Risen to Reign

heavenly-crown

Pastor Rich continued our series on the Risen Jesus Raising Us.  His theme was “Risen to Reign.” He began his message with a reference to Revelation 1: 5b and 6, “To him who loves us and has freed us from our sins by his blood, and has made us to be a kingdom and priests to serve his God and Father—to him be glory and power for ever and ever! Amen.”  We are through His resurrection, and His love, raised up to be a kingdom of priests, and He has freed us from our sins.

This is truly a raising up.  We who were slaves to sin, are now elevated to priesthood.  Our reign is not a rule of power and conceit, but of service and holiness. Sin is mastered, and no longer master through the transformational power of the resurrection.

This is evident in Romans 5:17,  “For if, by the trespass of the one man (Adam), death reigned through that one man, how much more will those who receive God’s abundant provision of grace and of the gift of righteousness reign in life through the one man, Jesus Christ!”  We are transformed by grace to reign in life.  This reign is fantastic. We who were lost through the nature of Adam, are now adopted into the family of the King of kings, and Lord of lords.  We are the younger siblings of the Prince of Peace, and the adopted children of the King of the universe. How’s that for being lifted up?

But again, we are not to be arrogant or prideful in this.  It is through no merit of our own, but by the grace of Him crucified, that in His rising He has raised us as well.

Returning to the transformation into mastery, it is now that we have the ability through the redemption of the blood, that we can rise above circumstance and even our “old self” (the slave self). This is not by works “lest any may boast.” As Pastor Rich rightly said (and in keeping with James’ epistle) we work not to be saved, or to be raised. Grace equals salvation and works.  Works do not equate to salvation. We work not to be saved, but because we are.  This service to God, and our fellow man is reflective to our reign as a “kingdom of priests” (Rev 1: 6).

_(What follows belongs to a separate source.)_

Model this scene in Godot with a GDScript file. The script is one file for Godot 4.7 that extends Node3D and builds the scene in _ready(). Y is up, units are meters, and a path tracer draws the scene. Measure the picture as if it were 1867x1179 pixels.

Rich illustrated this raising with Gideon in Judges 6. Here is a man, the least of his family, the least family of Manasseh, the least tribe of Israel. Yet, God addresses him as “mighty warrior.”  Gideon immediately questions, rather than accept the salutation.  But God had ordained him to lead his people.  This man who is found hiding in a wine press becomes Judge over Israel. This is the rising we too have through Jesus’ rising.

We have despite our pasts, weaknesses, or doubts been raised to reign.